§ BRIEF: The complete listing should be restated exactly.

§ DATASET SECTION:
>>>>>
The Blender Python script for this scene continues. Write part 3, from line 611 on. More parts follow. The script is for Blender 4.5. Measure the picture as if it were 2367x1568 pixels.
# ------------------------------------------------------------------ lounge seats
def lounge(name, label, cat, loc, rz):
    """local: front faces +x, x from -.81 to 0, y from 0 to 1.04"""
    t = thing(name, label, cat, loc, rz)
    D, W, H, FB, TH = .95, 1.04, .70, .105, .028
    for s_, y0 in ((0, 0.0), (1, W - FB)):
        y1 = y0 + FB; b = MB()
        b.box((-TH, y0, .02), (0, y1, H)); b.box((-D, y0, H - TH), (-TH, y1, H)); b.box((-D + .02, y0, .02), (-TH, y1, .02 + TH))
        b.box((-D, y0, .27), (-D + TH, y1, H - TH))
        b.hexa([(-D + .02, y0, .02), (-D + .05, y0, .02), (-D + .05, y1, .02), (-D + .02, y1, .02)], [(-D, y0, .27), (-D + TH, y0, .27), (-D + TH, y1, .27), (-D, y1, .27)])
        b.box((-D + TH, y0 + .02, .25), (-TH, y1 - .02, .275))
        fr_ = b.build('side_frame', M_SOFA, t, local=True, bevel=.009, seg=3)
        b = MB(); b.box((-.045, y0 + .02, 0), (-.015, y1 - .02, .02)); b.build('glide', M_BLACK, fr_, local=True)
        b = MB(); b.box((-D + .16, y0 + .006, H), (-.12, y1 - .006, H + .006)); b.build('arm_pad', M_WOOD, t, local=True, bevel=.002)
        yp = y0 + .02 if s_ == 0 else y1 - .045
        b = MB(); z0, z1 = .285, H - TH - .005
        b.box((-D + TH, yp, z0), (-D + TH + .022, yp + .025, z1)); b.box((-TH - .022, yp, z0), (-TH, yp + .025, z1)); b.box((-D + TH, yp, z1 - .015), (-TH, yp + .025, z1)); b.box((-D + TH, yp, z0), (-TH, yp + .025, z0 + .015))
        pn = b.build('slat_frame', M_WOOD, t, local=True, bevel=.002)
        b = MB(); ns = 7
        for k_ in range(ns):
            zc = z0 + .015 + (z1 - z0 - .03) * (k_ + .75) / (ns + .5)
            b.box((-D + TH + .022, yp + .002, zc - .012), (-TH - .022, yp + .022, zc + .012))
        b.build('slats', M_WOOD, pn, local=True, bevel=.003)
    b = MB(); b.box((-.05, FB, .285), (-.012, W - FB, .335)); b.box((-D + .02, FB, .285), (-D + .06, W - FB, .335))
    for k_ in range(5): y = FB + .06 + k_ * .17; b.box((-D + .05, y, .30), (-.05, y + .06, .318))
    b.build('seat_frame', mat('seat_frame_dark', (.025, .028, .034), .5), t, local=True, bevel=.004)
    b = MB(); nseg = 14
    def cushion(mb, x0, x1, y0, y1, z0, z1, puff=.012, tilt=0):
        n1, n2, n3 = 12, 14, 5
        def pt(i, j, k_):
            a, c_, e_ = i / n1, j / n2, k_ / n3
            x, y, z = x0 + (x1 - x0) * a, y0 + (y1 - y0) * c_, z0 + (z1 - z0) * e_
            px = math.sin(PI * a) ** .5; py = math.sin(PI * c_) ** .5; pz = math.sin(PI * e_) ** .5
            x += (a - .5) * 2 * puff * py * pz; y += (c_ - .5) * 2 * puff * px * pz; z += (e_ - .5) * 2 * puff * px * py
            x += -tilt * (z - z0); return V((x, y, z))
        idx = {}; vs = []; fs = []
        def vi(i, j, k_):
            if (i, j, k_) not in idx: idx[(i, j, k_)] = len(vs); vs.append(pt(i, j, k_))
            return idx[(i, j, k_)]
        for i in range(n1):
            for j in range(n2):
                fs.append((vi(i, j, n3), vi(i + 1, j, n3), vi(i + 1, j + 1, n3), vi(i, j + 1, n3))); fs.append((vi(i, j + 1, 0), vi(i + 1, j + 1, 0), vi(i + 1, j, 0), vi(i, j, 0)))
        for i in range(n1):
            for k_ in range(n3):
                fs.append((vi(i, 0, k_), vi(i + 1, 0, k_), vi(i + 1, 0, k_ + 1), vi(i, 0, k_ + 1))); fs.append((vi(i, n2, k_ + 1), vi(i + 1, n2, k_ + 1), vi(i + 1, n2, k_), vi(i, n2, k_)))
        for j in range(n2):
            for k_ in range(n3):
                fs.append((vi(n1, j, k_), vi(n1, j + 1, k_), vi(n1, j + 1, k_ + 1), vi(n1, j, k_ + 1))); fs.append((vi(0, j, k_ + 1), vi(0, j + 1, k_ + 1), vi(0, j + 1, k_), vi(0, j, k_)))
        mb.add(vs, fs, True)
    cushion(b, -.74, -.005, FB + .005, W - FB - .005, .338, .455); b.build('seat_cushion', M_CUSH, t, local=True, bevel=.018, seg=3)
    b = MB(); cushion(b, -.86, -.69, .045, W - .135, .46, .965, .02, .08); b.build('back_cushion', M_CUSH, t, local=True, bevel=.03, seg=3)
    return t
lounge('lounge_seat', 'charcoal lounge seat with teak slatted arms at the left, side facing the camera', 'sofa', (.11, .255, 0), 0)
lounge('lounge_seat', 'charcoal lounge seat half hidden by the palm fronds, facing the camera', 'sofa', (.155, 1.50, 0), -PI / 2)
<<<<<
§ OUTPUT FOR THIS EXERCISE:
The Blender Python script for this scene continues. Write part 3, from line 611 on. More parts follow. The script is for Blender 4.5. Measure the picture as if it were 2367x1568 pixels.
# ------------------------------------------------------------------ lounge seats
def lounge(name, label, cat, loc, rz):
    """local: front faces +x, x from -.81 to 0, y from 0 to 1.04"""
    t = thing(name, label, cat, loc, rz)
    D, W, H, FB, TH = .95, 1.04, .70, .105, .028
    for s_, y0 in ((0, 0.0), (1, W - FB)):
        y1 = y0 + FB; b = MB()
        b.box((-TH, y0, .02), (0, y1, H)); b.box((-D, y0, H - TH), (-TH, y1, H)); b.box((-D + .02, y0, .02), (-TH, y1, .02 + TH))
        b.box((-D, y0, .27), (-D + TH, y1, H - TH))
        b.hexa([(-D + .02, y0, .02), (-D + .05, y0, .02), (-D + .05, y1, .02), (-D + .02, y1, .02)], [(-D, y0, .27), (-D + TH, y0, .27), (-D + TH, y1, .27), (-D, y1, .27)])
        b.box((-D + TH, y0 + .02, .25), (-TH, y1 - .02, .275))
        fr_ = b.build('side_frame', M_SOFA, t, local=True, bevel=.009, seg=3)
        b = MB(); b.box((-.045, y0 + .02, 0), (-.015, y1 - .02, .02)); b.build('glide', M_BLACK, fr_, local=True)
        b = MB(); b.box((-D + .16, y0 + .006, H), (-.12, y1 - .006, H + .006)); b.build('arm_pad', M_WOOD, t, local=True, bevel=.002)
        yp = y0 + .02 if s_ == 0 else y1 - .045
        b = MB(); z0, z1 = .285, H - TH - .005
        b.box((-D + TH, yp, z0), (-D + TH + .022, yp + .025, z1)); b.box((-TH - .022, yp, z0), (-TH, yp + .025, z1)); b.box((-D + TH, yp, z1 - .015), (-TH, yp + .025, z1)); b.box((-D + TH, yp, z0), (-TH, yp + .025, z0 + .015))
        pn = b.build('slat_frame', M_WOOD, t, local=True, bevel=.002)
        b = MB(); ns = 7
        for k_ in range(ns):
            zc = z0 + .015 + (z1 - z0 - .03) * (k_ + .75) / (ns + .5)
            b.box((-D + TH + .022, yp + .002, zc - .012), (-TH - .022, yp + .022, zc + .012))
        b.build('slats', M_WOOD, pn, local=True, bevel=.003)
    b = MB(); b.box((-.05, FB, .285), (-.012, W - FB, .335)); b.box((-D + .02, FB, .285), (-D + .06, W - FB, .335))
    for k_ in range(5): y = FB + .06 + k_ * .17; b.box((-D + .05, y, .30), (-.05, y + .06, .318))
    b.build('seat_frame', mat('seat_frame_dark', (.025, .028, .034), .5), t, local=True, bevel=.004)
    b = MB(); nseg = 14
    def cushion(mb, x0, x1, y0, y1, z0, z1, puff=.012, tilt=0):
        n1, n2, n3 = 12, 14, 5
        def pt(i, j, k_):
            a, c_, e_ = i / n1, j / n2, k_ / n3
            x, y, z = x0 + (x1 - x0) * a, y0 + (y1 - y0) * c_, z0 + (z1 - z0) * e_
            px = math.sin(PI * a) ** .5; py = math.sin(PI * c_) ** .5; pz = math.sin(PI * e_) ** .5
            x += (a - .5) * 2 * puff * py * pz; y += (c_ - .5) * 2 * puff * px * pz; z += (e_ - .5) * 2 * puff * px * py
            x += -tilt * (z - z0); return V((x, y, z))
        idx = {}; vs = []; fs = []
        def vi(i, j, k_):
            if (i, j, k_) not in idx: idx[(i, j, k_)] = len(vs); vs.append(pt(i, j, k_))
            return idx[(i, j, k_)]
        for i in range(n1):
            for j in range(n2):
                fs.append((vi(i, j, n3), vi(i + 1, j, n3), vi(i + 1, j + 1, n3), vi(i, j + 1, n3))); fs.append((vi(i, j + 1, 0), vi(i + 1, j + 1, 0), vi(i + 1, j, 0), vi(i, j, 0)))
        for i in range(n1):
            for k_ in range(n3):
                fs.append((vi(i, 0, k_), vi(i + 1, 0, k_), vi(i + 1, 0, k_ + 1), vi(i, 0, k_ + 1))); fs.append((vi(i, n2, k_ + 1), vi(i + 1, n2, k_ + 1), vi(i + 1, n2, k_), vi(i, n2, k_)))
        for j in range(n2):
            for k_ in range(n3):
                fs.append((vi(n1, j, k_), vi(n1, j + 1, k_), vi(n1, j + 1, k_ + 1), vi(n1, j, k_ + 1))); fs.append((vi(0, j, k_ + 1), vi(0, j + 1, k_ + 1), vi(0, j + 1, k_), vi(0, j, k_)))
        mb.add(vs, fs, True)
    cushion(b, -.74, -.005, FB + .005, W - FB - .005, .338, .455); b.build('seat_cushion', M_CUSH, t, local=True, bevel=.018, seg=3)
    b = MB(); cushion(b, -.86, -.69, .045, W - .135, .46, .965, .02, .08); b.build('back_cushion', M_CUSH, t, local=True, bevel=.03, seg=3)
    return t
lounge('lounge_seat', 'charcoal lounge seat with teak slatted arms at the left, side facing the camera', 'sofa', (.11, .255, 0), 0)
lounge('lounge_seat', 'charcoal lounge seat half hidden by the palm fronds, facing the camera', 'sofa', (.155, 1.50, 0), -PI / 2)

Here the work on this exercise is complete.